In Abbott & Costello in Hollywood, Bob Furmanek and Ron Palumbo write, “The ever reliable John Grant came up with an innovative gag to cap the sequence. Herbie drives the car right through the rear of a movie theatre. (Sharp-eyed observers will spot the sign, ‘Abbott & Costello in ‘Romeo Junior’’ high up on the wall.) The car stops just as he crashes through the movie screen, on which an Abbott and Costello movie is being shown. Costello-on-screen is in the middle of the balcony scene from Romeo and Juliet. Costello looks down at Herbie and demands, ‘What’s the big idea?’ Herbie looks up at the giant image of Costello and replies, ‘Gee, you ain’t very pretty, are you.’ The screen Costello snaps, ‘Oh, a wise guy! Well, this is gonna hurt me as much as it does you!’, and he steps off the screen to bop Herbie in the nose! The crash had to be perfectly timed to coincide with the action on the screen. It took sixteen tries to get it right, and yet the scene was omitted from the final print. (Look closely and you’ll notice that Herbie is holding his nose when the rest of the cast catches up to him.)”

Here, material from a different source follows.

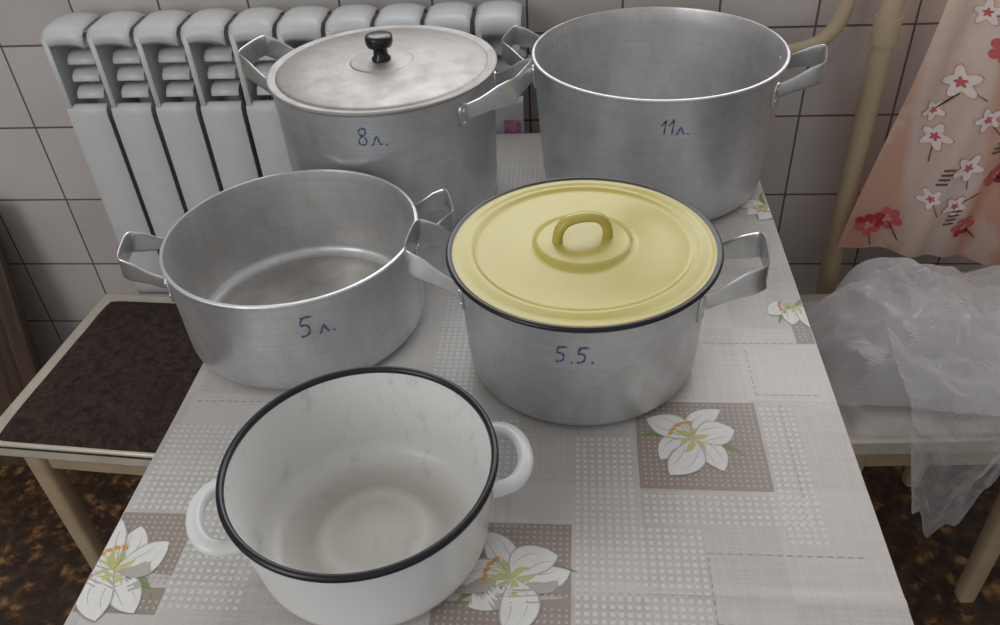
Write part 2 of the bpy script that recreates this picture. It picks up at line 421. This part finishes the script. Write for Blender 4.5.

Buck Privates Come Home was directed by Charles Barton, who was responsible for some of their best films. This was the first one they made with producer Robert Arthur. This same production team would go on to make their greatest film the following year, Abbott & Costello Meet Frankenstein. Even though Buck Privates Come Home doesn’t have the music of the Andrews Sisters, it is often considered better than the original. It’s a wonderful showcase of Abbott & Costello together and at their best.

I grew up watching Abbott & Costello on television. It was always part of the Saturday matinee on Channel 9. It’s where I saw most of their films like Buck Privates and The Wistful Widow of Wagon Gap and Abbott & Costello Go to Mars. It was a regular routine for me. Kids don’t have such routines anymore where films like these are played on a consistent basis. The Saturday Matinee showcase is gone, but we still have three dozen Abbott & Costello films that are all available on home entertainment. Three dozen films that preserve the comedy tradition that made Abbott & Costello two of the most loved comedians of the 20th century.